Saturday, April 30, 2011

Point-Scorers

New Police Story (2004)/ Benny Chan
In New Police Story, Benny Chan constructs multiple levels of conflict and thereby, multiple levels of resolution. Each character, whether minor or major, has a bone and the narrative gives everyone a chance to pick it. As a result, there are personal grudges to resolve, professional bets to win, and a general atmosphere of corny one-upmanship (‘whoever comes  last in case-solving will kowtow in front of the winner’ says a police chief to Chan.) Dynamics between most of the characters are fueled by a spirit of competition, and everyone is trying to score a point: this quality of the film even manifests literally inside the world of the film multiple times as well – the group of villains are all video-game fanatics and score ‘points’ by gunning coppers down and the penultimate sequence of the film takes place inside a play-store.
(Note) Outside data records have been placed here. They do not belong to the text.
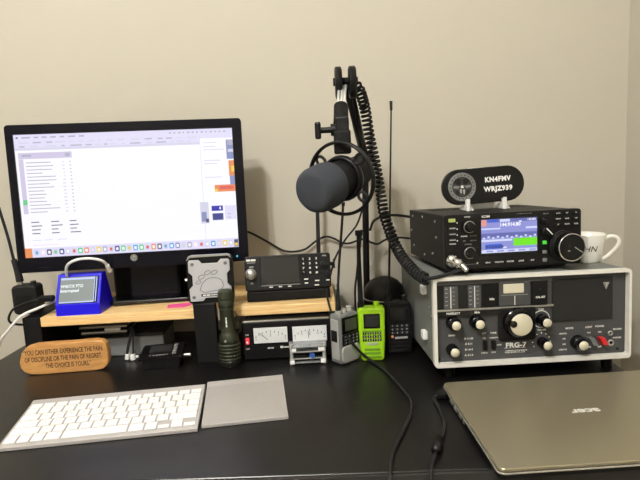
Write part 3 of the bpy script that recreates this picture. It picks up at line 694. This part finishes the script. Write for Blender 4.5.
# ------------------------------------------------------------------ upper transceiver
t = thing('transceiver', 'black transceiver with lit colour waterfall screen atop the grey receiver', 'radio', (302.2, 920.6, 186.2), .12, -.034, .010)
B = MB().box(-120, 120, 22, 238, 0, 93, 'radio_black', 2)
for x0 in range(-90, 91, 12): B.box(x0-3.4, x0+3.4, 150, 215, 92.6, 93.4, 'black_matt')
B.build('case', t)
MB().prism(rr(-121, 121, -1, 94.5, 5), 3, 21, 'black_plastic', bev=2).build('front_panel', t)
for yy, z in ((60, 80), (140, 84), (210, 82), (55, 52), (80, 20), (130, 12), (205, 22), (222, 52)): MB().cyl((-120, yy, z), (-121.4, yy, z), 2.4, 2.2, 'steel', 12).build('screw', t)
lab(MB().box(-114.5, -103, 1, 4, 82, 88, 'button_lit', .8).build('power_button', t), 'lit yellow green power button')
for z in (72, 62, 52, 45.5): MB().box(-115, -102, 1.2, 4, z-2, z+2, 'black_matt', .6).rect(-114, -103, z-1.4, z+.8, 1.1, 'grey_print').build('button', t)
def rk(x, z, r0, h, rim='steel', nm='knob', m='black_plastic'):
    k = MB().lathe([(r0*1.12, 0), (r0*1.1, h*.4), (r0*1.1, h*.4), (r0*.8, h*.42), (r0*.74, h), (r0*.74, h), (.1, h+.6)], (x, 3, z), (0, -1, 0), m, 30, knurl=.04).build(nm, t)
    MB().torus((x, 3-h*.42, z), (0, 1, 0), r0*.98, .9, rim, 36, 6).build('knob_ring', k); return k
rk(-80.8, 73, 9.6, 17); rk(-80.5, 29, 9.6, 17); rk(53, 76, 5, 12, 'black_matt'); k = rk(56, 58.8, 8.6, 14, 'black_matt'); MB().prism([(50, 64), (51, 65.2), (61.5, 54.4), (60.5, 53.2)], -11.9, -11.2, 'white_print').build('pointer', k)
MB().lathe([(11, 0), (11, 3), (11, 3), (9, 4), (9, 8)], (-108.6, 3, 16), (0, -1, 0), 'steel', 24).build('microphone_socket', t)
Sx = MB().box(-62, 43, 1.6, 4, 22.5, 87, 'black_gloss', .8)
def sr(x0, x1, z0, z1, m, k=1): Sx.rect(x0, x1, z0, z1, 1.4-.1*k, m)
sr(-58.5, 40, 26, 83.5, 'rx_base'); sr(-58.5, 40, 78, 83.5, 'rx_deep', 2); sr(-46, -30, 78.5, 83, 'rx_blue', 3); sr(-26, -8, 78.5, 83, 'rx_light', 3)
sr(-58, -49, 72, 83, 'rx_orange', 3); sr(-58.5, 40, 59, 66, 'rx_base', 2); sr(-58.5, 40, 52, 60, 'rx_deep', 2); sr(-58.5, -25, 66, 68.5, 'rx_light', 3); sr(20, 40, 65, 68.5, 'rx_light', 3)
for i in range(12): sr(-56+i*8.2, -52+i*8.2, 50+(i % 2)*2, 53+(i % 2)*2, 'rx_light', 3)
sr(-58.5, -4, 45.5, 49, 'rx_light', 3); sr(-52, -22, 33, 41, 'rx_blue', 3)
for i in range(6): sr(-51+i*5.4, -47+i*5.4, 34, 38.5, 'px_navy', 4)
sr(-2, 40, 36.5, 49.5, 'rx_green', 4); sr(-58.5, 40, 26, 31.5, 'rx_light', 2)
for i in range(5): sr(-50+i*19, -38+i*19, 27.5, 30, 'rx_base', 3)
sr(-22, -14, 33, 36, 'rx_light', 3)
Sx.text('144.914.80', 8.4, -8, 73.2, .9, 'px_white', off=.03).text('145.000', 4.6, 30, 80.5, .9, 'px_white', off=.03).text('FM', 4, 10, 78, .9, 'px_white', off=.03)
lab(Sx.build('screen', t), 'lit lavender display with a green block')
for i, nm in enumerate(('MENU', 'FUNCTION', 'M.SCOPE', 'QUICK', 'EXIT')):
    x = -47.4+i*19.8; MB().box(x-8, x+8, 1.4, 4, 6.5, 13, 'black_matt', .8).text(nm, 3.4, x, 9.8, 1.2, 'white_print', off=.02, sx=.9).build('button', t)
labs = ('AUTO', 'RIT', 'TX', 'SPEECH', 'MPAD', 'V/M', 'UP', 'DOWN', 'CLEAR')
for i in range(9):
    x, z = 78+(i % 3)*16, 87-(i//3)*9.6; MB().box(x-5.5, x+5.5, 1.2, 4, z-3.6, z+3, 'black_matt', .8).text(labs[i], 3, x, z+1, 1, 'white_print', off=.02, sx=.9).build('button', t)
lab(MB().box(50.5, 57.5, .8, 4, 36, 42, 'led_green', .8).build('button', t), 'green lit button')
for z in (22.6, 8.6): MB().box(50.5, 58, 1, 4, z-3, z+3, 'ht_grey', .8).build('button', t)
L = MB().text('ICOM', 5, -50, 88.6, 2.4, 'white_print', off=.03, sx=1.1).text('POWER', 3, -82, 89.5, 2.4, 'white_print', off=.02).text('PHONES', 3, -88, 57, 2.4, 'white_print', off=.04).text('ELEC-KEY', 2.8, -72, 57, 2.4, 'grey_print').text('NR', 3, -88, 49, 2.4, 'grey_print', off=.02).text('NOTCH', 3, -72, 49, 2.4, 'grey_print', off=.02).text('AF-RF/SQL', 2.8, -81, 43, 2.4, 'grey_print', off=.02).text('MULTI', 3.4, 56.6, 88.4, 2.4, 'grey_print', off=.02).text('ALL MODE TRANSCEIVER', 2.4, 18, 90.5, 2.4, 'grey_print').disc(-65.5, 10, 1.4, 2.4, 'white_print')
L.rect(-100, -66, 8.4, 8.9, 2.4, 'grey_print')
for z in (80.5, 70, 60, 50): L.disc(-100, z, 1.1, 2.4, 'white_print')
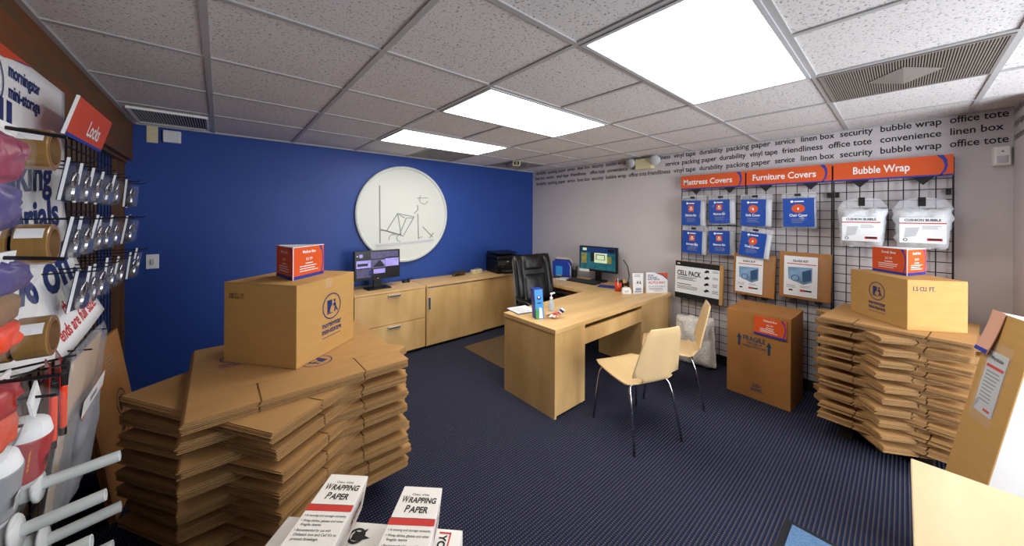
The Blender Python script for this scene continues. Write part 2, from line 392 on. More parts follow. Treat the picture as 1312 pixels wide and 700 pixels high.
# ------------------------------------------------------------------ ceiling fixtures
LB = ['ceiling light panel nearest the camera, above the front of the desk', 'middle one of the three ceiling light panels', 'ceiling light panel closest to the blue wall']
for (u0, u1, v0, v1), lb in zip(lights, LB):
    x0, x1 = gx(u0)+.0125, gx(u1)-.0125; y0, y1 = sorted((gy(v0), gy(v1))); y0 += .012; y1 -= .012
    cx, cy = (x0+x1)/2, (y0+y1)/2
    t = thing('ceiling_light', lb, 'ceiling light', (cx, cy, CEIL), group='ceiling light panels')
    a, c = (x1-x0)/2, (y1-y0)/2
    f = MB('lgrey')
    f.box(-a, a, -c, -c+.018, -.012, .0); f.box(-a, a, c-.018, c, -.012, .0); f.box(-a, -a+.018, -c+.018, c-.018, -.012, .0); f.box(a-.018, a, -c+.018, c-.018, -.012, .0)
    f.build('frame', t)
    MB('diffuser').box(-a+.018, a-.018, -c+.018, c-.018, -.008, -.001).build('diffuser', t)
def vent(x0, x1, y0, y1, label, n, along='x', cone=None, fr='ventgrey', slat='lgrey', drop=.012, back='ventdark', sw=.3):
    t = thing('ceiling_vent', label, 'vent', ((x0+x1)/2, (y0+y1)/2, CEIL))
    a, c = (x1-x0)/2, (y1-y0)/2; w = .012
    f = MB(fr); f.box(-a, a, -c, -c+w, -drop, 0).box(-a, a, c-w, c, -drop, 0).box(-a, -a+w, -c+w, c-w, -drop, 0).box(a-w, a, -c+w, c-w, -drop, 0).build('frame', t)
    MB(back).box(-a+w, a-w, -c+w, c-w, -.003, -.001).build('backing', t)
    s = MB(slat)
    for k in range(n):
        if along == 'x':
            p = -a+w+(2*a-2*w)*(k+.5)/n; h = (a-w)/n*sw*2; s.box(p-h/2, p+h/2, -c+w, c-w, -drop*.8, -.003)
        else:
            p = -c+w+(2*c-2*w)*(k+.5)/n; h = (c-w)/n*sw*2; s.box(-a+w, a-w, p-h/2, p+h/2, -drop*.8, -.003)
    s.build('slats', t)
    if cone:
        cw, cd = cone; d = -drop-.012
        MB('ventgrey').add([(-cw, 0, -drop), (0, -cd, -drop), (cw, 0, -drop), (0, cd, -drop), (0, 0, d)], [(0, 1, 4), (1, 2, 4), (2, 3, 4), (3, 0, 4), (3, 2, 1, 0)]).build('deflector', t)
    return t
vent(gx(4)+.014, gx(5)-.014, gy(4)+.013, gy(3)-.013, 'large square ribbed ceiling vent with a diamond deflector at the right', 62, 'y', (.16, .13), sw=.55, slat='ventslat')
vent(gx(3)+.014, gx(4)-.014, gy(-2)+.013, 3.945, 'grey ceiling diffuser next to the light panel by the blue wall', 10, 'y', (.2, .2), slat='ventgrey')
vent(gx(5)+.014, gx(6)-.014, gy(-2)+.013, 3.945, 'grey ceiling diffuser near the far corner above the camera', 10, 'y', (.2, .2), slat='ventgrey')
vent(-.50, -.075, 3.45, 3.93, 'white framed slotted air vent in the left corner of the ceiling', 26, 'x', fr='white', drop=.016)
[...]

But in a grand departure from all of these conflicts, the villain is revealed as essentially being a tragic figure with a father-complex: an Antoine Doinel like victim of unhealthy parentage that seems to have ‘forced’ him into crime. Such abrupt realignment of sympathies is rampant in the larger direction of the film: Benny Chan cannot decide if he has been hired to direct a action-comedy like the earlier films in the ‘series’, or if he is to soak a film decked in an overbearing sinister atmosphere. As a result, it is none, although even by supervillain standard, the group of villains commits acts that are hard to fathom. Chan also tries to induce the film with hokey social statements (the villains are all rich kids of tycoons who ignored them), but the greatest revelation of the film is this: it is futile to engage in combat of any sort with Jackie Chan if there are props around.